Performer: The Who
Songwriter: Pete Townshend
Original Release: Who’s Next
Year: 1971
Definitive Version: Something live but nothing in particular
After I moved back to Columbus, it took me a couple of months to accumulate enough money to be able to start buying things that cost more than a few CDs here and there, such as The Who’s 30 Years of Maximum R&B. For all that I thought I knew about The Who’s music, that box set still showed me there was more to know. This song was one that I knew but not well.
I haven’t mentioned this anywhere yet, so here’s as good a place as any. My financial sense comes from my grandfather, who was as conservative as it comes financially. When you grow up poor on a farm during the Depression, that’ll happen. But after I paid off debt I had piled up when I was making $15K a year, I NEVER bought a thing on credit unless I could pay the bill on time in full each month. (I still don’t.)
That’s partly why I didn’t have my first Mac any sooner than I did and why it took me a while to begin to furnish my German Village apartment the way that I wanted. But when I was ready, so was my list, and the first thing I bought was a bedroom suite—bed, dresser and table.
Except for Grand Blanc, where I had a furnished apartment, I had used my great-grandfather’s old bed since my senior year in college. My bedside table was a wooden beer crate set on its end. My dresser was nonexistent. If I were going to have women—Debbie or otherwise—back to my place, I had to have grown-up stuff. I was 30, after all.
I went to what I thought was the coolest furniture store in the city—Functional Furnishings (now gone), right at the mouth of the Short North, which sits about as far from downtown to the north as German Village does to the south. I wanted something similar to the futon that I slept on when I visited Jin in Chicago, so I found this low-to-the-ground, wood-slat, single-queen-size-mattress bed that was part of a three-piece set with table and chest of drawers. It was black mahogany and the drawers were dyed burgundy. It cost $1,800, and I snapped it up without a second thought.

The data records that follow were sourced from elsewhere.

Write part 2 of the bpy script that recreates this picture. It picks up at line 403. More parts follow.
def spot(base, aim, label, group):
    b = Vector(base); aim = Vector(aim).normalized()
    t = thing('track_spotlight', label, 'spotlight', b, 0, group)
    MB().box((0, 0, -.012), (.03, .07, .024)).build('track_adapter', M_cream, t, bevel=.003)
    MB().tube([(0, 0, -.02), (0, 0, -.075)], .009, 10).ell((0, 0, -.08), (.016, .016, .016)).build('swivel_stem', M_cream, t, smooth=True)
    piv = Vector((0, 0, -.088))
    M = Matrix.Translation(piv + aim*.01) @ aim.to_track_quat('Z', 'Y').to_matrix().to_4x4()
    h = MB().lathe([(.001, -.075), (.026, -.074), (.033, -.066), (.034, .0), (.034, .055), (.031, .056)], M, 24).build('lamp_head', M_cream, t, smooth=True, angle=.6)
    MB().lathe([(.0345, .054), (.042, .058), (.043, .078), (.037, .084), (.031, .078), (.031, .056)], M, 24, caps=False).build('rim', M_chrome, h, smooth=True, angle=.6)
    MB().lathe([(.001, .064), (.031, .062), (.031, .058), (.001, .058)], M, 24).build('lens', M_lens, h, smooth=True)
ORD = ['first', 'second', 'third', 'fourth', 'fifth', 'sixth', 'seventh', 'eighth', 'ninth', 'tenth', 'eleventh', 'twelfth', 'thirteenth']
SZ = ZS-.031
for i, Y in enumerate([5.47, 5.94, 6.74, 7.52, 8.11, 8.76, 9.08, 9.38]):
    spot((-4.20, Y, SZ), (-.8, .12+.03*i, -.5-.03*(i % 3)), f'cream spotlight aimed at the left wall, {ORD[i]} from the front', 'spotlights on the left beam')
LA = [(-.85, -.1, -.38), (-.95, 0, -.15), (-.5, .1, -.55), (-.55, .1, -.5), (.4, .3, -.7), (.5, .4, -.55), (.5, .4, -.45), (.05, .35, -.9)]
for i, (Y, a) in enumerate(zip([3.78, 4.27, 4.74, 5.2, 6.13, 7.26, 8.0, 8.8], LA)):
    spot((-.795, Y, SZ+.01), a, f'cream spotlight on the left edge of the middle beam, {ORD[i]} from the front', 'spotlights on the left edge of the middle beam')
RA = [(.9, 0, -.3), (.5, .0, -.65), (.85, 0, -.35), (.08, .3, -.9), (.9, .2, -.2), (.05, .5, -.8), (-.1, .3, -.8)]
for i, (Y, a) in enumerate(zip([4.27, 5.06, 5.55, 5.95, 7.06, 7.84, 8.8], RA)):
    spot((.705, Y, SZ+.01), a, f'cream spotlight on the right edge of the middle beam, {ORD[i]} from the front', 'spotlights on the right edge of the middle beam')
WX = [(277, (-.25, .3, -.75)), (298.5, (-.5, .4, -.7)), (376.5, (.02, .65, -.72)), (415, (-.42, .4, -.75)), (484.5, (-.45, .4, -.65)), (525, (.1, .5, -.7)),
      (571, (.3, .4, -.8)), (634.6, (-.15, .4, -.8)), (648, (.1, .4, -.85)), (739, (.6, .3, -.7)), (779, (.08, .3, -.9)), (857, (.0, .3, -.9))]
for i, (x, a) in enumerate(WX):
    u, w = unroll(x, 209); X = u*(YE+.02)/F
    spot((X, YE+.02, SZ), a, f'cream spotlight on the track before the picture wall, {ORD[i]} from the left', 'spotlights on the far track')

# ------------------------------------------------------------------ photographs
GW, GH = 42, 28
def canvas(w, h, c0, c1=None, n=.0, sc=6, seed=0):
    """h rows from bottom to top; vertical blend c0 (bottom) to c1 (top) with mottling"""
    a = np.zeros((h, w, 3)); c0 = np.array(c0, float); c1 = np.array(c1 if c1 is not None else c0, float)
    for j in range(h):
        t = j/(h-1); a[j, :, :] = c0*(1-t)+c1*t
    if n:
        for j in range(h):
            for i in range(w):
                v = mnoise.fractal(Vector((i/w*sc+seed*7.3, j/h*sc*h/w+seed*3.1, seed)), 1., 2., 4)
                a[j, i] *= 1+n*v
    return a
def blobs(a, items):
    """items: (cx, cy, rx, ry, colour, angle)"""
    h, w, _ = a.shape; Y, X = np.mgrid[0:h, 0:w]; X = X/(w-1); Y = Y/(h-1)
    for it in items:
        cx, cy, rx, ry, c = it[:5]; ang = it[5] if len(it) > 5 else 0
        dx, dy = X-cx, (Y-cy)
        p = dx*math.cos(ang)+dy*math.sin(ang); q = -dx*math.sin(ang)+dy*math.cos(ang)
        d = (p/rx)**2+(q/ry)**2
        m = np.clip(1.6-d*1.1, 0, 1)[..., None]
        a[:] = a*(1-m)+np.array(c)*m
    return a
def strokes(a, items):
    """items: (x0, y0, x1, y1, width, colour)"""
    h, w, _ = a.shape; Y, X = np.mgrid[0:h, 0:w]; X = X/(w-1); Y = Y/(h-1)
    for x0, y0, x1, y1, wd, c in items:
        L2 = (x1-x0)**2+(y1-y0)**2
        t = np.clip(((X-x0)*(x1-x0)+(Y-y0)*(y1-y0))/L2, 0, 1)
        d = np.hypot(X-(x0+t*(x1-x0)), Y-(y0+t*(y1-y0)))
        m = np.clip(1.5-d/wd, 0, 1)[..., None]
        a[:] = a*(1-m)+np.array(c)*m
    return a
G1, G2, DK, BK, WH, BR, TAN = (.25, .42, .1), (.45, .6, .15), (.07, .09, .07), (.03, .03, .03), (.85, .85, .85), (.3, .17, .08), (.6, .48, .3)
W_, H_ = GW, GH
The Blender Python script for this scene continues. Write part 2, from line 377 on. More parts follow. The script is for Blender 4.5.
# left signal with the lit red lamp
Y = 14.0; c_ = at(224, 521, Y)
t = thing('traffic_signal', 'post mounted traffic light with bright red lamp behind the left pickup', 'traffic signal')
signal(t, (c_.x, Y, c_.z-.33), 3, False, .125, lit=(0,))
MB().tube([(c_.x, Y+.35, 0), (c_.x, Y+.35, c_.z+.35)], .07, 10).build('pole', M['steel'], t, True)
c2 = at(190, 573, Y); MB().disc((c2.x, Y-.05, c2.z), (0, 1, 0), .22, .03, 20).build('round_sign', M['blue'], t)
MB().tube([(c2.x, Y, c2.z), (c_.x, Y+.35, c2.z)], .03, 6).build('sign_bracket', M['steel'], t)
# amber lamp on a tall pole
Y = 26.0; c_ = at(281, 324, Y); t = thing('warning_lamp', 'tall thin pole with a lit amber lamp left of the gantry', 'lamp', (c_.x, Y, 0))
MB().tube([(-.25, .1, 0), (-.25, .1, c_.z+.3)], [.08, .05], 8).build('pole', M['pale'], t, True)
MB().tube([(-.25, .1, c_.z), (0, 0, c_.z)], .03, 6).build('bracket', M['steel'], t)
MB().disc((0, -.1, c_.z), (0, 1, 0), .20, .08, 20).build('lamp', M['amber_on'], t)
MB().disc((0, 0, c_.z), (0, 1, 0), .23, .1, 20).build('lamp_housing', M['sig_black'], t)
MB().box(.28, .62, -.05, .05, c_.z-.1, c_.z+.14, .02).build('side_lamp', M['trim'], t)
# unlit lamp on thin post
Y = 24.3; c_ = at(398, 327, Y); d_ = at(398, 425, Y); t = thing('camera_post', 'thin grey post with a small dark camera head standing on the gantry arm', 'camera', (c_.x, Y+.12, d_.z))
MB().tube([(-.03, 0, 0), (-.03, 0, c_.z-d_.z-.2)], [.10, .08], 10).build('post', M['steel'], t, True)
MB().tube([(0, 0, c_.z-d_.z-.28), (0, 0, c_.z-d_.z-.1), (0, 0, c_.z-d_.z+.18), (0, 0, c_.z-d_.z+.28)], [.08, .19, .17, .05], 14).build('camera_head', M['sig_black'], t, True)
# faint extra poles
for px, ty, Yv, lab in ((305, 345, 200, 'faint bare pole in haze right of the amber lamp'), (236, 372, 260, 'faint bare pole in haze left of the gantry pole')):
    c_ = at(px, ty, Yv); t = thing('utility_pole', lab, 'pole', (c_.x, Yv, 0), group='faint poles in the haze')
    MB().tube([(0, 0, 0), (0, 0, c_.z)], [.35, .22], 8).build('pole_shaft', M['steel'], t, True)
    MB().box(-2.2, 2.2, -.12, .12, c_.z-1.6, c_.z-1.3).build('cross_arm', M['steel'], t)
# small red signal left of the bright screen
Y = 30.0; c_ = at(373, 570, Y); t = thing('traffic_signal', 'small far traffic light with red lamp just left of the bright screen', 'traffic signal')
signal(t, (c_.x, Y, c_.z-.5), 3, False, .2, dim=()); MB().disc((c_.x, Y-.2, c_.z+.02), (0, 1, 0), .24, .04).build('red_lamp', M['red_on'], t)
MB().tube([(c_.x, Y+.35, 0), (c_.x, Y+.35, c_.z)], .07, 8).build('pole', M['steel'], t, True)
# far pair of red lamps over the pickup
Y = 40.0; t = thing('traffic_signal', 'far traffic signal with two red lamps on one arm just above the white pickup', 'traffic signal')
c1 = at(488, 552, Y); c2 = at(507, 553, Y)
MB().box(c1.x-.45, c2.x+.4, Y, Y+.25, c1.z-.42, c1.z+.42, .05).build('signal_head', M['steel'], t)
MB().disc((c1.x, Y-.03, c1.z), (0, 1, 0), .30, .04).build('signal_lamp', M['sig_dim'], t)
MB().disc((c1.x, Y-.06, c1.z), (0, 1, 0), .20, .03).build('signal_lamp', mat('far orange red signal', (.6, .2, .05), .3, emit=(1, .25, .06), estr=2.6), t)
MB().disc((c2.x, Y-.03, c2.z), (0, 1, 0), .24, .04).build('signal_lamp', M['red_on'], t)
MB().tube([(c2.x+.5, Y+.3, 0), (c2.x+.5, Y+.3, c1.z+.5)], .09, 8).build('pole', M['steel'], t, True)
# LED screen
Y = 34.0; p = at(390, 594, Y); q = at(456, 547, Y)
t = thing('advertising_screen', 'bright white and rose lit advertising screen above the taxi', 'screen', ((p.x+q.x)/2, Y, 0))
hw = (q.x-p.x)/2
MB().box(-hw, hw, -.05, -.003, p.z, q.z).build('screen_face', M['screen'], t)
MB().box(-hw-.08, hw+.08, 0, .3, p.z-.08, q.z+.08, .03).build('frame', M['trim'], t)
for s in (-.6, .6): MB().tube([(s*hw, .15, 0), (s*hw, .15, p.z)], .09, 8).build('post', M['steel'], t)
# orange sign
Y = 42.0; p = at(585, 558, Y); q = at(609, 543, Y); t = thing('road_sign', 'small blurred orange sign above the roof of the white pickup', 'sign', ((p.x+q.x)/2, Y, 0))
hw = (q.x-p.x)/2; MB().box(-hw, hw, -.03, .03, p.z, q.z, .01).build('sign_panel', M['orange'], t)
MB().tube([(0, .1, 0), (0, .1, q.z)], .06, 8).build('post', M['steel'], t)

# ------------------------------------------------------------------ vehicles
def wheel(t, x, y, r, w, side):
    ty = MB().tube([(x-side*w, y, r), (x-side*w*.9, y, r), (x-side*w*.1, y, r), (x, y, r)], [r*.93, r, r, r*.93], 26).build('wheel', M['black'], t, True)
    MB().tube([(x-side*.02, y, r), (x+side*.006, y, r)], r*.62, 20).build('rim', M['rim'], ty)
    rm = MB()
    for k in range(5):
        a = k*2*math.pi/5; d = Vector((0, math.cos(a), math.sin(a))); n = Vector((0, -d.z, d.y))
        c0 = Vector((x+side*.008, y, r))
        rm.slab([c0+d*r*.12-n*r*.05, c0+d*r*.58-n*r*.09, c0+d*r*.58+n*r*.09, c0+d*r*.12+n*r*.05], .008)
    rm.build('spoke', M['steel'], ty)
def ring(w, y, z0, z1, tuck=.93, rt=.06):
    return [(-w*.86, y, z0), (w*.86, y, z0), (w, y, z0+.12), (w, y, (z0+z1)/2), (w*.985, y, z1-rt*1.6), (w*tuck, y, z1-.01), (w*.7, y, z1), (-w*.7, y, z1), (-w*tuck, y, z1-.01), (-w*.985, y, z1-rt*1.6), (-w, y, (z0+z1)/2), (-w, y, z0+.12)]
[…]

I remember being really excited the day the movers showed up with my new furniture. They brought everything in, set up the frame and screwed down the slats that made up the foundation or bed floor. When they were done, one handed me the special wrench that I’ve used several times since to take apart the bed when moving, which you have to do, because it be impossible to maneuver and weigh a ton otherwise. I felt as though I really was on my way.